TECHNOLOGIE EN RECHT
MODULE 1 – COMPUTER EN INTERNETTECHNOLOGIEËN
COMPUTERSYSTEMEN EN SOFTWARE-ALGORITMES
1 De digitale (r)evolutie
1.1 Evolutie van computers
Op dit moment vindt er een grote transformatie plaats in onze samenleving (= digitale
transformatie). Het is zo belangrijk dat EU er een actieprogramma aan gewijd heeft ‘Shaping the
Digital Transformation in Europe’.
ICT (Informatica- en Communicatie Technologieën) => digitale transformatie. Dit heeft een impact op
onze manier van leven, wonen en werken:
- Digitaal verwerken van data en documenten
- Digitaliseren van de processen in bedrijven en organisaties
- Digitalisering van de samenleving zelf (“digitaliteit”)
Impact is:
- Sociaal-economisch
- Mentaal-cultureel (men krijgt ook problemen als je niet mee bent met technologie, daarom
dat men iedereen zoveel mogelijk probeert mee te krijgen)

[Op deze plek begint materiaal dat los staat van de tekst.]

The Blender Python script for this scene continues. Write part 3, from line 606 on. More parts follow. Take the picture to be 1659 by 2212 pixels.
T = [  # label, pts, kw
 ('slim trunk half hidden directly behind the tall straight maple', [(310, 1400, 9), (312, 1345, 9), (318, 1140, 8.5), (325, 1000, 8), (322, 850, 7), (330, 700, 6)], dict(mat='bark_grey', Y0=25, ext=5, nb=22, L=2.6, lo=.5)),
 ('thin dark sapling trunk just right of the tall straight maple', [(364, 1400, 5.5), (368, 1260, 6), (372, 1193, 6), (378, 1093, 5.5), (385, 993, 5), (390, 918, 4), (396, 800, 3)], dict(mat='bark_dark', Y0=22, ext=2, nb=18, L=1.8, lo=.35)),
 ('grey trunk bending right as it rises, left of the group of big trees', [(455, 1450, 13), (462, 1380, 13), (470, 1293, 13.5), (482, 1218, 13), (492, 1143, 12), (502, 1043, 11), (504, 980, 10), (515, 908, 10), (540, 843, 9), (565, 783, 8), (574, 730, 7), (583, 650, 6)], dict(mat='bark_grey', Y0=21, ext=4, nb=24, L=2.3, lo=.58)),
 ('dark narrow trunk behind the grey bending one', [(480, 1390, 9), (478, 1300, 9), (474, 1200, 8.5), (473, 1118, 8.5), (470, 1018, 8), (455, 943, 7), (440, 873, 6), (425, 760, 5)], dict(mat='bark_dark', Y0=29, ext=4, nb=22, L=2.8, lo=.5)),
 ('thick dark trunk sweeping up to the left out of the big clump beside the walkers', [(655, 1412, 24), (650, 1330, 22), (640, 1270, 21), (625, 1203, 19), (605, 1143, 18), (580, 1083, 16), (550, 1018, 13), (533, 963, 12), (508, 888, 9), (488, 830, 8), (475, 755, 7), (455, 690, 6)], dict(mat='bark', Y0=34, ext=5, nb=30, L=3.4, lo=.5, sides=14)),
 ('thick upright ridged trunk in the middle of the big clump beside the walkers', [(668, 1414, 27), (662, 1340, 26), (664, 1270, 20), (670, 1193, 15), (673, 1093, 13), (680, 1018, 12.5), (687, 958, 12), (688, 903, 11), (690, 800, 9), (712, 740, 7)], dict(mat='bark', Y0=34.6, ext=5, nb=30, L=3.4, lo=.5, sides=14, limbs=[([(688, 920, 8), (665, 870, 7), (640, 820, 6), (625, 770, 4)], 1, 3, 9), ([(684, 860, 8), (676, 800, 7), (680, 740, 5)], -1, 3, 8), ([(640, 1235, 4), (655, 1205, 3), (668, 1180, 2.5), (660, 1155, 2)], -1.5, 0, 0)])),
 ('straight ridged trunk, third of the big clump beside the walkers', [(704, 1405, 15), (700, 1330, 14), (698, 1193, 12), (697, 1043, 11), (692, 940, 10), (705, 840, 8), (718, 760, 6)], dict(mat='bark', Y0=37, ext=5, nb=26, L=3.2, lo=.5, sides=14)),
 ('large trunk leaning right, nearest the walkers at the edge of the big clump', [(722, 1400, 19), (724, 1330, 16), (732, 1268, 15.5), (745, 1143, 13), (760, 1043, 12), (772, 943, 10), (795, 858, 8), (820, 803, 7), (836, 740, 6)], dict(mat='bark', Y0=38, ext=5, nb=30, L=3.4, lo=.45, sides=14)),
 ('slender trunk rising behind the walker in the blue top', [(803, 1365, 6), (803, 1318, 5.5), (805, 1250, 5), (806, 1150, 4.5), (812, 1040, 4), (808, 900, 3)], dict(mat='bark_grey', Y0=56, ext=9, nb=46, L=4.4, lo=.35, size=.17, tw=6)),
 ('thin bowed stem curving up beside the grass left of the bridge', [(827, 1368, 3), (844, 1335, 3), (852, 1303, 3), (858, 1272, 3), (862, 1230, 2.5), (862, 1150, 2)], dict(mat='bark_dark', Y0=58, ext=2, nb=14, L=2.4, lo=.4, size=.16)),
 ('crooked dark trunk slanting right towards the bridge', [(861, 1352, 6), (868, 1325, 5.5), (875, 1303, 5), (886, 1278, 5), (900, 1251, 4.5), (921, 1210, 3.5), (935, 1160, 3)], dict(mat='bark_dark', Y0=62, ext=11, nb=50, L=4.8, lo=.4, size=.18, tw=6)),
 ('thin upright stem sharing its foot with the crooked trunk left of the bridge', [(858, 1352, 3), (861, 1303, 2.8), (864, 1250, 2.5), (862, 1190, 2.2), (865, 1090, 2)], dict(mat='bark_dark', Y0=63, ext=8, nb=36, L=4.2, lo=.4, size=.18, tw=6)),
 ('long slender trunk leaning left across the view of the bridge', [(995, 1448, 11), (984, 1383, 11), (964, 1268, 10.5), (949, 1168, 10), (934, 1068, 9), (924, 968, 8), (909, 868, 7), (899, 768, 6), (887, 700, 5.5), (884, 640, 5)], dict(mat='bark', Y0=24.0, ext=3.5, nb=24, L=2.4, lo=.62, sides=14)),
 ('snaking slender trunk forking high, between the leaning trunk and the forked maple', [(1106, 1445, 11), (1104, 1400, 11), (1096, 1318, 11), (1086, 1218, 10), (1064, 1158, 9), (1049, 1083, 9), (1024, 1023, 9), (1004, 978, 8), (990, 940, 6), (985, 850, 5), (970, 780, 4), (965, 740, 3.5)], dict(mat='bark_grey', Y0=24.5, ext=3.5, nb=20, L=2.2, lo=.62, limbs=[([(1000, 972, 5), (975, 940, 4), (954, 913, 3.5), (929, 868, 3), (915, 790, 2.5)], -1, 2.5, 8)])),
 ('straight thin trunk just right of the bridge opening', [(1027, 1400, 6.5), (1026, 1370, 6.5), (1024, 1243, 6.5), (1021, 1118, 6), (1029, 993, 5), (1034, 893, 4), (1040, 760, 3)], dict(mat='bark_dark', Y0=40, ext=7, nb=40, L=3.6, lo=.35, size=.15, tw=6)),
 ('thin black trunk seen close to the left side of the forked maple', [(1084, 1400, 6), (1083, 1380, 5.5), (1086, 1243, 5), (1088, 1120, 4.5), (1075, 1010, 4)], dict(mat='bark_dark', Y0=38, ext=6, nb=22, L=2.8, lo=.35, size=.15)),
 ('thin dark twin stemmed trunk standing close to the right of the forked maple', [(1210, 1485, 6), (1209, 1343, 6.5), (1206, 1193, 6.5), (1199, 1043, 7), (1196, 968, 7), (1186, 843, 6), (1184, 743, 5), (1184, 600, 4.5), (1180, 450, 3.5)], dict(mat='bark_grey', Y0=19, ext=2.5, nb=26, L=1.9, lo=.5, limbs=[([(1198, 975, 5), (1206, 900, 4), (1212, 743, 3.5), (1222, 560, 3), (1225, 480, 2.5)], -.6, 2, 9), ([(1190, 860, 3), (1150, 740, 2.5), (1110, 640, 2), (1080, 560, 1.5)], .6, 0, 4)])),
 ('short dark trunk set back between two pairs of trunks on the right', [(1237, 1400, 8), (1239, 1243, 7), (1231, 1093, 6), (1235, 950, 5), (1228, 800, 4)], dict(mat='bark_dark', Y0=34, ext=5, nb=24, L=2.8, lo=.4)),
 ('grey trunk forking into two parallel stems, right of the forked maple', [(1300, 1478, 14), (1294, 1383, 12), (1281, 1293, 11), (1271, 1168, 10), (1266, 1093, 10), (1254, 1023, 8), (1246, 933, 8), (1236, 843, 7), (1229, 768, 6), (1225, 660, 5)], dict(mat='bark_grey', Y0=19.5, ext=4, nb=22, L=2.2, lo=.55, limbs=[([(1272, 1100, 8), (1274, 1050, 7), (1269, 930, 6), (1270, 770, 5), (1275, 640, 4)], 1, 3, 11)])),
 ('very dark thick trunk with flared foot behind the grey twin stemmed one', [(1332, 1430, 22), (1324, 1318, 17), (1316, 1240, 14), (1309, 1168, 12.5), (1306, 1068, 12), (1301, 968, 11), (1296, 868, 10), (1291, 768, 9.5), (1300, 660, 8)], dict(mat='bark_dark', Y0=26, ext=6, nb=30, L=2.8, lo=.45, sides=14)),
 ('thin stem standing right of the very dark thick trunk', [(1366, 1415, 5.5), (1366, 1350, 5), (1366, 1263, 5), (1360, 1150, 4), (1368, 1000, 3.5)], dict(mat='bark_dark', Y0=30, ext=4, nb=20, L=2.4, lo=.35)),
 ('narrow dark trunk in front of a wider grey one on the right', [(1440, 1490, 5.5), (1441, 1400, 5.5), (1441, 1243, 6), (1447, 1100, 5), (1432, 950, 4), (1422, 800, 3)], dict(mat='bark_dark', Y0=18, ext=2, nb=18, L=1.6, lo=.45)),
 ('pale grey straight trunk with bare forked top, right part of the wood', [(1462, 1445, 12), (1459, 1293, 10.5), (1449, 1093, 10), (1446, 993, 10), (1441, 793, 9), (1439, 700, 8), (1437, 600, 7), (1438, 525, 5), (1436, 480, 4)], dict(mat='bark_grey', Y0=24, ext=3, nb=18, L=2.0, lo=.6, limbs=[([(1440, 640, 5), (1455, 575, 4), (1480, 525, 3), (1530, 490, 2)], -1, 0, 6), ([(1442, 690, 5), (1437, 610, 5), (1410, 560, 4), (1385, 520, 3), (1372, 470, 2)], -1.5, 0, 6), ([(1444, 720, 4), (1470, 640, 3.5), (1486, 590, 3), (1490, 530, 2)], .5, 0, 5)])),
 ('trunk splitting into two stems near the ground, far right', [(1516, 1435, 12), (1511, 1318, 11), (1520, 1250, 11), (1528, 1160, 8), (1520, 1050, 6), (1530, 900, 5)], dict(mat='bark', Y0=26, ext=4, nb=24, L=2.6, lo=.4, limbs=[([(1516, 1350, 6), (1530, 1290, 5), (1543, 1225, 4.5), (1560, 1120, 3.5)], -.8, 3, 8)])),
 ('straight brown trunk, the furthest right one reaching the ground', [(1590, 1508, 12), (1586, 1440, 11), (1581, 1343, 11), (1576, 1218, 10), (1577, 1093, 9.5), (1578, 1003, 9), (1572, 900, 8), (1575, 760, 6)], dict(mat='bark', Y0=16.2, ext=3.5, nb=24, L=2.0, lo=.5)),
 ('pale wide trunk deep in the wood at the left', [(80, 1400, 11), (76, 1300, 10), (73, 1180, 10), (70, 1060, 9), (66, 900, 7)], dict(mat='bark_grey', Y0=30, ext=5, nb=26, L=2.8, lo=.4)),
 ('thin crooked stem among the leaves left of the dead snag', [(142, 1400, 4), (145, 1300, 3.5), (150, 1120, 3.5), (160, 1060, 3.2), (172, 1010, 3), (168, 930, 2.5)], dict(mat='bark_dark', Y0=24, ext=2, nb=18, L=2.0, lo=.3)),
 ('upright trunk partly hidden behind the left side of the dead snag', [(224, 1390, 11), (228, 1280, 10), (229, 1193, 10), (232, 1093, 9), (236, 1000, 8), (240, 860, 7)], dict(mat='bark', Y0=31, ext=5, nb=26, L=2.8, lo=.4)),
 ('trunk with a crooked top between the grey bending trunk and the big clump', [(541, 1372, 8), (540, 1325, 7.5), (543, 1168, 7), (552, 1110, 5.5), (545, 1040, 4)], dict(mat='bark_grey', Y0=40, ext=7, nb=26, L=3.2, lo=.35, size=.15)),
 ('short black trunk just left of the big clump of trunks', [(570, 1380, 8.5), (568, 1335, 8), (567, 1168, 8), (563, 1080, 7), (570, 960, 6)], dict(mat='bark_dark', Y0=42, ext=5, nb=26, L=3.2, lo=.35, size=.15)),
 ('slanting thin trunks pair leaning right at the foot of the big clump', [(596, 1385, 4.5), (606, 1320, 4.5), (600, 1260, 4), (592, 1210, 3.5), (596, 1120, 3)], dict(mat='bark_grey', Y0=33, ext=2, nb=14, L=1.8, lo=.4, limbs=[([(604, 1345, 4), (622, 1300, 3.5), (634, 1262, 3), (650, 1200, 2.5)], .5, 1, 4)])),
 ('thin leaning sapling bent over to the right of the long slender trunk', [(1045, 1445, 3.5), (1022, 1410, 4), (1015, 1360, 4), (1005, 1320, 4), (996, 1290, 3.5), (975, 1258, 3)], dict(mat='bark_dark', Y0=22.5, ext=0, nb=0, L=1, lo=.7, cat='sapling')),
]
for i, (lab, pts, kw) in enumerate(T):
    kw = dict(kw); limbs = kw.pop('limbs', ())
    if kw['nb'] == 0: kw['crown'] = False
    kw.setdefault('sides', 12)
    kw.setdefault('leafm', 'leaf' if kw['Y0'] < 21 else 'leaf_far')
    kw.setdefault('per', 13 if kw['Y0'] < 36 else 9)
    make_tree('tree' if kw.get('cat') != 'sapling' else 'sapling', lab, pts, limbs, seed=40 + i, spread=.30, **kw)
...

Er waren veschillende uitvindingen in 21 e eeuw: broodrooster, telefoon, bril, boekdrukkunst… zij
hebben allemaal een impact, maar niet zo groot als de computer => toestel dat programmeerbaar is
waarvan de functie niet alleen vast ligt (bv. bij broodrooster kan je alleen brood roosteren), maar een
computer is programmeerbaar met behulp van software programma’s. Men heeft dit al jaren
geprobeerd (van 19e eeuw) om dit te realiseren mbv mechanisische componenten. Het is pas sinds
doorbreek mechanica om dit te realiseren (jaren ’40-50-60 => met de jaren zijn computers kleiner
geworden)
Als je kijkt naar recentere evoluties => vooral IBM (1911) en INTEL (1968) zorgen voor evoluties. In de
laatste jaren zijn het vooral bedrijven die software fabriceren en een hogere beurswaarde hebben
dan de hardware bedrijven => microsoft (1975), Apple (1977), Adobe (1982) en Dell (1984).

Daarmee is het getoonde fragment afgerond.